Thank God it’s Friday: The shut the f#%k up edition

Thank God it's Friday facts Wednesday was not the best day for Wilda Laughlin, the legislative liaison for the Alaska Department of Health and Social Services. In fact, it might be forever remembered as “F-bomb Wednesday.” As many in the state knows by now, Laughlin thought her phone was on mute when she was listening to a House Finance Committee hearing on the department. The hearing was not going well. Legislators were getting frustrated by the lack of answers to their questions. And as legislators are wont to do, they didn’t hide their frustration.

In the middle of a scolding of the department by Chugiak Republican Rep. Bill Stoltze, Laughlin blurted out over the phone, “shut the f#%k up.”

After a long silence, Stoltze recovered gracefully. It’s unclear, however, if Laughlin will, which might seem unfair. The political arena is full of “hot mic” gaffes, and many have committed more serious ones than hers, both inside and Outside. The difference, however, is that Laughlin’s fate is left up to bureaucrats, who tend to be less forgiving than voters. And of course, she is a she and people tend to be less than sympathetic to foul-mouthed women than they are to men.

Below are some more well known “hot mic” mistakes made by both Alaskans and national figures. Some of them were punished for their mistakes. Others, mostly men, were forgiven.

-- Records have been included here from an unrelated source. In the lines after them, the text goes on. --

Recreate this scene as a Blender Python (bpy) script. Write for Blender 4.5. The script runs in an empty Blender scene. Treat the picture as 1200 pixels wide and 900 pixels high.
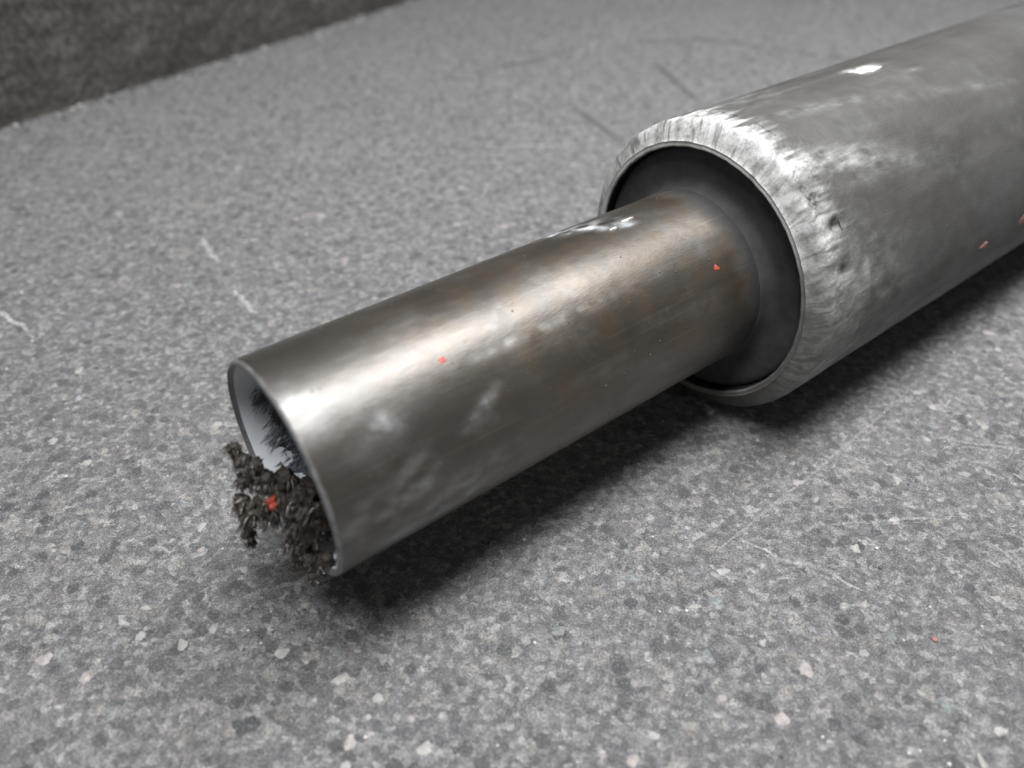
import bpy, bmesh, math, random
from mathutils import Vector, Matrix, Euler, noise as mn
sc = bpy.context.scene
COL = sc.collection
R_ = math.radians

# ------------------------------------------------------------- camera, world, lamps, exposure
cam_d = bpy.data.cameras.new('camera')
cam = bpy.data.objects.new('camera', cam_d); COL.objects.link(cam)
cam.location = (0, 0, 0.1933)
cam.rotation_euler = (math.pi/2 - 0.6852, 0, 0)
cam_d.sensor_width = 36; cam_d.lens = 923.1/1200*36
cam_d.clip_start = 0.005; cam_d.clip_end = 60
cam_d.dof.use_dof = True; cam_d.dof.focus_distance = 0.245
cam_d.dof.aperture_fstop = cam_d.lens/3.9
sc.camera = cam

w = bpy.data.worlds.new('World'); sc.world = w; w.use_nodes = True
bg = w.node_tree.nodes['Background']
bg.inputs[0].default_value = (0.97, 0.985, 1.0, 1); bg.inputs[1].default_value = 0.155

def area(name, loc, target, sx, sy, power, col, roll=0.0):
    d = bpy.data.lights.new(name, 'AREA'); d.shape = 'RECTANGLE'; d.size = sx; d.size_y = sy
    d.energy = power; d.color = col
    o = bpy.data.objects.new(name, d); COL.objects.link(o); o.location = loc
    q = (Vector(target)-Vector(loc)).to_track_quat('-Z', 'Y')
    o.rotation_euler = (q.to_matrix() @ Matrix.Rotation(roll, 3, 'Z')).to_euler()
    return o
lamp = bpy.data.lights.new('ceiling_lamp', 'AREA'); lamp.shape = 'RECTANGLE'
lamp.size = 0.25; lamp.size_y = 1.2; lamp.energy = 21; lamp.color = (0.97, 0.98, 1.0); lamp.spread = R_(150)
lo = bpy.data.objects.new('ceiling_lamp', lamp); COL.objects.link(lo)
lo.location = (0.15, 0.215, 1.0); lo.rotation_euler = (0, 0, -math.atan2(math.cos(R_(50)), math.sin(R_(50))))
area('bore_fill_light', (-1.5, -0.25, 0.9), (-0.06, 0.14, 0.05), 0.7, 0.7, 4.5, (0.93, 0.97, 1.0))  # added fill for the bore and tube end; no window stands there

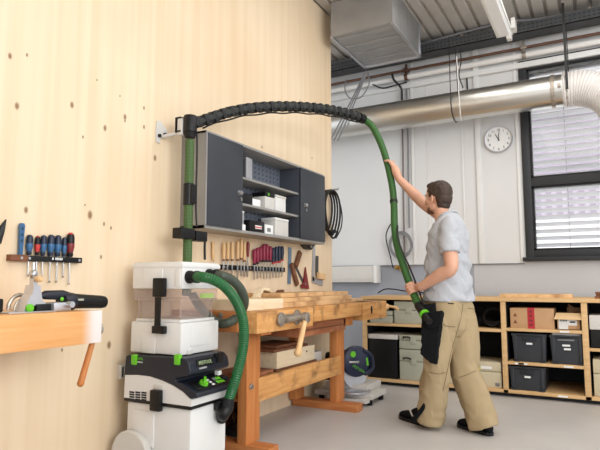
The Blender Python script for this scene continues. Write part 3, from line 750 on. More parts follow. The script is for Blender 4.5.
cabthing('white_carton', 'plain white box on the right of the middle cabinet shelf', 'box', [
    ('box_body', MB().box(-2.44, -2.29, 3.735, 3.90, S2, S2 + .115, .004), 'white'), ('box_lid', MB().box(-2.443, -2.287, 3.732, 3.903, S2 + .116, S2 + .135, .003), 'white2')])
cabthing('stacked_cartons', 'lower white box standing at the left end of the bottom cabinet shelf', 'box', [
    ('box_body', MB().box(-2.42, -2.30, 3.23, 3.33, S3, S3 + .05, .003), 'paper')])
cabthing('upper_carton', 'small pale box on top of the white box on the bottom cabinet shelf', 'box', [
    ('box_body', MB().box(-2.42, -2.31, 3.23, 3.32, S3 + .051, S3 + .135, .003), 'alu'), ('box_lid', MB().box(-2.421, -2.309, 3.228, 3.322, S3 + .136, S3 + .15, .003), 'paper')])
cabthing('black_carton', 'flat black box with red and white band on the bottom cabinet shelf', 'box', [
    ('box_body', MB().box(-2.42, -2.28, 3.36, 3.56, S3, S3 + .09, .003), 'black'), ('band', MB().box(-2.2805, -2.278, 3.43, 3.52, S3 + .03, S3 + .055), 'paper'), ('red_band', MB().box(-2.2805, -2.2775, 3.43, 3.52, S3 + .036, S3 + .046), 'hred')])
cabthing('white_part_box', 'white box with grey label on the bottom cabinet shelf, right of the black one', 'box', [
    ('box_body', MB().box(-2.42, -2.28, 3.575, 3.69, S3, S3 + .075, .003), 'paper'), ('label_patch', MB().box(-2.281, -2.278, 3.60, 3.65, S3 + .02, S3 + .05), 'gcable')])
cabthing('large_white_box', 'taller white box at the right of the bottom cabinet shelf', 'box', [
    ('box_body', MB().box(-2.44, -2.28, 3.72, 3.93, S3, S3 + .125, .004), 'white2'), ('box_lid', MB().box(-2.443, -2.277, 3.718, 3.932, S3 + .126, S3 + .145, .003), 'white')])

def settle_cabinet():                             # shallower body: same front, measured again
    k = 1.018
    for o in [o for o in bpy.data.objects if o.name not in _before]:
        off = OFF.get(o.name, Vector()) if o.parent is None else OFF[o.name]
        new = Vector((WX + (off.x - WX) * .84, off.y * k, EYE + (off.z - EYE) * k))
        if o.type == 'MESH':
            for v in o.data.vertices:
                p = v.co + off; v.co = Vector((WX + (p.x - WX) * .84, p.y * k, EYE + (p.z - EYE) * k)) - new
        if o.parent is None: o.location = new
settle_cabinet()

# ================================================================ THE WORKBENCH
AX = -1.93; BT = .905
wb = thing('workbench', 'long beech workbench with two wooden vises against the pine wall', 'workbench', (-2.2, 3.9, 0))
obj('worktop', MB().box(WX + .005, AX - .03, 2.835, 5.05, BT - .06, BT, .004), 'bench', wb)
obj('end_cap', MB().box(WX + .01, -1.965, 2.78, 2.834, BT - .125, BT, .006), 'benchx', wb)
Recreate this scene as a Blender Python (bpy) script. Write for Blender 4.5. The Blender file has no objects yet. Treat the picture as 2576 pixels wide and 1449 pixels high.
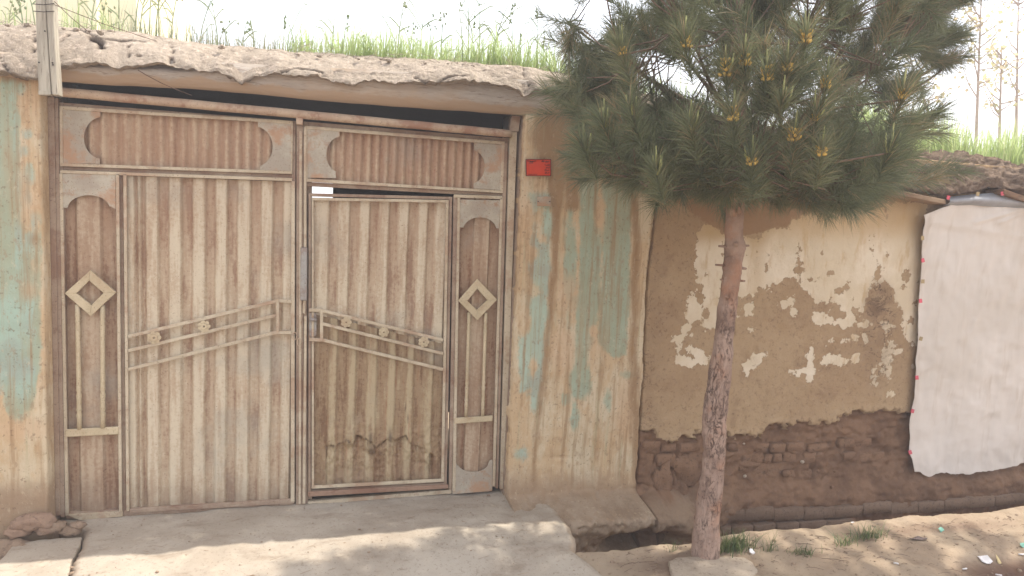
import bpy, math, random
import numpy as np
from mathutils import Vector, noise as mn

S = bpy.context.scene
COL = S.collection
RNG = np.random.default_rng(7)
random.seed(7)

# ------------------------------------------------------------------ camera
# survey of the place: wall face along +x, street on the -y side, z = 0 at the foot of the gate
F_, CX, CY = 1700., 1288., 724.5
_v1 = np.array([7220 - CX, 848 - CY, F_])
_v2 = np.array([-830.706, 16500., F_])
AX = _v1 / np.linalg.norm(_v1)
AZ = -_v2 / np.linalg.norm(_v2)
AY = np.cross(AZ, AX)
RW = np.stack([AX, AY, AZ])                       # world = RW @ cam(x right, y down, z forward)
CAM = np.array([1.1917, -3.70737, 1.6])

def ray(px, py): return RW @ np.array([px - CX, py - CY, F_])
def at(px, py, Y=0.):                             # point of the vertical plane y = Y
    r = ray(px, py); t = (Y - CAM[1]) / r[1]; return CAM + t * r
def gz(px, py, Z=0.):                             # point of the level plane z = Z
    r = ray(px, py); t = (Z - CAM[2]) / r[2]; return CAM + t * r
def proj(P):
    q = (np.asarray(P) - CAM) @ RW
    return np.stack([CX + F_ * q[..., 0] / q[..., 2], CY + F_ * q[..., 1] / q[..., 2]], -1)

cam_d = bpy.data.cameras.new('camera'); cam = bpy.data.objects.new('camera', cam_d); COL.objects.link(cam)
from mathutils import Matrix
right, down, fwd = RW[:, 0], RW[:, 1], RW[:, 2]
cam.matrix_world = Matrix(((right[0], -down[0], -fwd[0], CAM[0]), (right[1], -down[1], -fwd[1], CAM[1]),
                           (right[2], -down[2], -fwd[2], CAM[2]), (0, 0, 0, 1)))
cam_d.sensor_width = 36; cam_d.lens = 36 * F_ / 2576
cam_d.clip_start = .05; cam_d.clip_end = 600
S.camera = cam

# ------------------------------------------------------------------ light
SUN = np.array([.60, .10, 1.]); SUN /= np.linalg.norm(SUN)
el = math.asin(SUN[2]); az = math.atan2(SUN[0], SUN[1])
W = bpy.data.worlds.new('World'); S.world = W; W.use_nodes = True
wn = W.node_tree; wn.nodes.clear()
sky = wn.nodes.new('ShaderNodeTexSky'); sky.sky_type = 'NISHITA'; sky.sun_disc = False
sky.sun_elevation = el; sky.sun_rotation = az; sky.air_density = 1.0; sky.dust_density = 5.0; sky.ozone_density = 1.0
bg = wn.nodes.new('ShaderNodeBackground'); bg.inputs[1].default_value = .15
wo = wn.nodes.new('ShaderNodeOutputWorld')
hz = wn.nodes.new('ShaderNodeMix'); hz.data_type = 'RGBA'; hz.inputs[0].default_value = .6; hz.inputs[7].default_value = (7.6, 7.7, 8.0, 1)   # thin white haze veils the blue
wn.links.new(sky.outputs[0], hz.inputs[6]); wn.links.new(hz.outputs[2], bg.inputs[0]); wn.links.new(bg.outputs[0], wo.inputs[0])
sd = bpy.data.lights.new('sun', 'SUN'); sd.energy = 3.2; sd.angle = math.radians(.55); sd.color = (1, .95, .86)
so = bpy.data.objects.new('sun', sd); COL.objects.link(so)
so.rotation_euler = Vector(tuple(SUN)).to_track_quat('Z', 'Y').to_euler()
so.location = (0, 0, 8)
S.view_settings.view_transform = 'Standard'; S.view_settings.look = 'None'
S.view_settings.gamma = 1; S.view_settings.use_curve_mapping = False
S.view_settings.exposure = 1.1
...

  • Dan Fauske, the director of Alaska Housing Finance Corporation, once called the Senate Finance Committee Chair Steve Frank a “moron,” after a private telephone conference, when he thought the line was dead. Fauske is now the state’s highest paid worker.
  • During the Hickel administration and the huge retroactive back tax fight, there was a teleconference between BP officials and the Speaker of the House Ramona Barnes, who was supporting the industry’s position. She changed her mind quickly after someone from BP called her a “bitch.” He assumed the line was dead. It wasn’t. The mistake looked like it might cost BP billions. However, after an extensive lobbying session, Barnes calmed down, resumed her pro-industry stance and saved BP billions.
  • In South Korea following a 90-minute meeting between Barack Obama and Russian president Dmitri Medvedev, journalists overheard Obama tell Medvedev, on a hot mic, to give him “space” on missile defense, saying, “This is my last election … After my election I have more flexibility.”
  • During his 2000 presidential campaign, George W. Bush called New York Times reporter Adam Clymer a “major league asshole” just before a campaign speech to Vice-President Dick Cheney, whose response “big time” was also said on a hot mic.
  • Before a Fox-News interview in 2008, a hot mic picked up Jesse Jackson telling a fellow guest that because Obama was talking down to black people, he wanted to “cut his nuts off.”
  • In October 2010, a voice-mail was accidentally left on Joe Miller’s spokesperson’s cellphone. The voices belonged to KTVA reporters, who were discussing a Miller campaign event. At the event, could they find a registered sex offender, they wondered? Will there be violence? And if so, how best to publicize it? Though even Fox News said that there was no bias in the stories that the station produced, two producers were fired after Sarah Palin got involved, calling them, not so originally, “corrupt bastards.”
  • Speaking of corrupt bastards. Who could ever forget oilman Bill Allen getting caught on tape telling former legislator Pete Kott that he “owns his ass?” Or former Rep. Vic Kohring, who is now running for Wasilla City council, all but begging Allen for money for his child’s Easter eggs?
  • Speaking of sex offenders? Unfortunately, there was never a hot mic moment when Bill Allen was allegedly having sex with teenagers in his hot tub.
  • Speaking of animals and Sarah Palin: Everything was going fine. Thanksgiving 2010 was right around the corner. It was a beautiful day and the turkey was pardoned. The trouble started, as it’s likely to start with Palin, when she decided to give an interview to a local TV station. As she spoke about freedom, this great country, blah, blah, the camera focused in on a worker in the background, shoving turkeys neck first into a grinder. That’s not quite a hot mic moment, but anytime a writer can get animals and Sarah Palin into the same paragraph, he or she should stretch to make it work.